Last year Code Studios initiated a “pilot” form-based code project for the Haywood Road corridor in West Asheville “to refine the vision for the area and develop the standards necessary to regulate urban form in the corridor.” The proposed changes in zoning parameters and procedures were driven, the city said, by rapidly increasing redevelopment along Haywood Road, with still more activity to come in the form of traffic associated by the New Belgium Brewery.

That plan, which emerged from a “charrette” – an “intense brainstorming session” of planners and developers – met with skepticism in some quarters and the same technique, applied to the riverfront project, is already generating criticism.

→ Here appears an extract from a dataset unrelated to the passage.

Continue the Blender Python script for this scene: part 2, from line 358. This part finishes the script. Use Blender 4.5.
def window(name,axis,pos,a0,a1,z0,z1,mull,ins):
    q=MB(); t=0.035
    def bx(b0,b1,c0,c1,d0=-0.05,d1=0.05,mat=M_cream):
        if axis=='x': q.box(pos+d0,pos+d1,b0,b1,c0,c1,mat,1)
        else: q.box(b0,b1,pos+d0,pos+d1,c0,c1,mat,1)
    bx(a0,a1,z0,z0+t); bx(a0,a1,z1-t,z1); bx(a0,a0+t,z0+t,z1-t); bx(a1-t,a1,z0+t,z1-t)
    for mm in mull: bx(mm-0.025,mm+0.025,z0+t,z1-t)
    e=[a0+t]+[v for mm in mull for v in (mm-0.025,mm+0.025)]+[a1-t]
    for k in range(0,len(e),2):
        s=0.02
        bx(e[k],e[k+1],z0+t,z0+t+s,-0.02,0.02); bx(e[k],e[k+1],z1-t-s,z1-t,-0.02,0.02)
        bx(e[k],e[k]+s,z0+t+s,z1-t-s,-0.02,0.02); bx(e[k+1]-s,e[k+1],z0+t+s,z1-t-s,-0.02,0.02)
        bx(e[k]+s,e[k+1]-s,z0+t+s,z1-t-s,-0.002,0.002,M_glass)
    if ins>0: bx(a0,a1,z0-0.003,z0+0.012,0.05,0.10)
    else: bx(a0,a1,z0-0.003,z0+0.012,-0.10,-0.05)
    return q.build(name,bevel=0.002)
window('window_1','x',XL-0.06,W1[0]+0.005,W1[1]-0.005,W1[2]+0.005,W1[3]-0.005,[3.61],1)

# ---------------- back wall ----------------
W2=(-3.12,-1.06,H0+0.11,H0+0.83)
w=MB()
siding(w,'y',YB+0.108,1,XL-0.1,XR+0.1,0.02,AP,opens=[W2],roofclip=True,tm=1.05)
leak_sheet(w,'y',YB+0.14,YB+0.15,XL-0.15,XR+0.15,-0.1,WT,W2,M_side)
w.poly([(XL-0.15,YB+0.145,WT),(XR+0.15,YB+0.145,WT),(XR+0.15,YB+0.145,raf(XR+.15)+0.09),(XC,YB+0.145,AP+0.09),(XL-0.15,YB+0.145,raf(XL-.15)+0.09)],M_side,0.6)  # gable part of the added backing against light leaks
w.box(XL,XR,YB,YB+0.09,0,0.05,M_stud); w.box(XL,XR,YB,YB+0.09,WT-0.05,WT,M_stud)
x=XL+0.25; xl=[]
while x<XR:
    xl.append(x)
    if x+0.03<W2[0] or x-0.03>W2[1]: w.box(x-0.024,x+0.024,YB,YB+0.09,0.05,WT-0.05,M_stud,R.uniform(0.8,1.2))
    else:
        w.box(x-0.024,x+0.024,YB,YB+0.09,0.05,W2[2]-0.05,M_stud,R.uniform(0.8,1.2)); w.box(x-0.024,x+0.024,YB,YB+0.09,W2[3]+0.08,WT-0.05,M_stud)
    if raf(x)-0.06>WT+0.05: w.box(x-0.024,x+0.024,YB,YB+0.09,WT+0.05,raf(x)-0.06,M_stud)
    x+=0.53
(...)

What is form based code anyway?

The website defines it as addressing “the relationship between building facades and the public realm, the form and mass of buildings in relation to one another, and the scale and types of streets and blocks. The regulations and standards in form-based codes are presented in both words and clearly drawn diagrams and other visuals. They are keyed to a regulating plan that designates the appropriate form and scale (and therefore, character) of development, rather than only distinctions in land-use types.”

In other words, where conventional zoning codes are based on the intended use of property, form-based codes lay down parameters for the entire “look” of a given area.

Furthermore, as the website points out, form based codes “are regulatory, not advisory. They are drafted to implement a community plan. They try to achieve a community vision … “

In other words, whatever emerges from the planners’ “charrette,” once approved, is a mandate, not a bundle of suggestions.

It is this aspect of the form-based approach that is already causing some potentially affected property owners to dig in their heels. The website Asheville River Gate, which monitors the AARRC’s undertakings, warns artists in the RAD that form based code will ultimately undermine flood plain protection. “Remember,” it says, “ … as long as developers meet form based code requirements, they can do what they want in an area which has been restricted by flood plain problems.”

“It encourages public/private development in which the City will help fund redevelopment of old buildings (through tax incentives) which in turn will become cool little condos and potentially, a hotel along the riverfront. Again, this pushes out existing tenants who are paying lower rents,” the site continues. It goes on to advise RAD artists to form an “enterprise zone” which it says would protect the area from form based code-type development. This tactic, the site says, has been used successfully by the artists’ community of Burlington, Vermont.

At any rate, a public input session on the form-based code application has now been set for June 17 at Southside Center, and a design charrette has been calendared for the week of July 24-29.

A brand for the greenways

The AARRC’s approval of creating a name for the entire network of greenways embraced by the master plan was actually a ratification of a proposal put forth by yet another entity on that particular bandwagon.

Friends of Connect Buncombe, Inc., a nonprofit corporation, was “formed for the purpose of advocating for the implementation of the county Greenways and Trail Master Plan.” The organization promotes the concept that “greenway systems attract businesses seeking places with a high quality of life. Greenways spur job growth in construction, maintenance, tourism-related opportunities, and local businesses.

“Tourism and recreation-related revenues from trails and greenways include: recreation rentals and sales (bicycles, kayaks, canoes, campsites), recreation services (shuttle buses and tours), tours to places of historic and cultural interest, restaurants, breweries and lodging,” its website says.

Earlier this month Friends of Connect Buncombe took city and county government officials as well as representatives from the Asheville Citizen-Times and WLOS-TV on a bike tour of Swamp Rabbit Trail, the name given to Greenville County’s system of greenways that flanks the Reedy River.

In a follow-up editorial on May 10, the Citizen Times’ Josh Awtry reported that during the excursion he asked his fellow bikers, “Why is it that the notion of a trail network in Buncombe County is so divisive when there’s a lot of information pointing to hard-dollar benefits?”

According to Awtry, the answer came from Josh Holmer, a land surveyor and member of Asheville’s Council of Independent Businesses (CIBO): “I think that the issue with some of those folks is private property rights,” he quoted Holmes as saying. “I think that if you passed a local bill stating that no condemnation or eminent domain would be used it would calm a lot of folks down.”

The possibility that the city could ultimately use its powers of condemnation and imminent domain in carrying out the RADTIP plan has already become a hot button among property owners who may be affected by the RADTIP plan. From there it became a short step to wariness on the part of stakeholders along the greenway chain.

Budgeted costs for both the Code Studios charrette and study and the greenway naming project were not immediately available.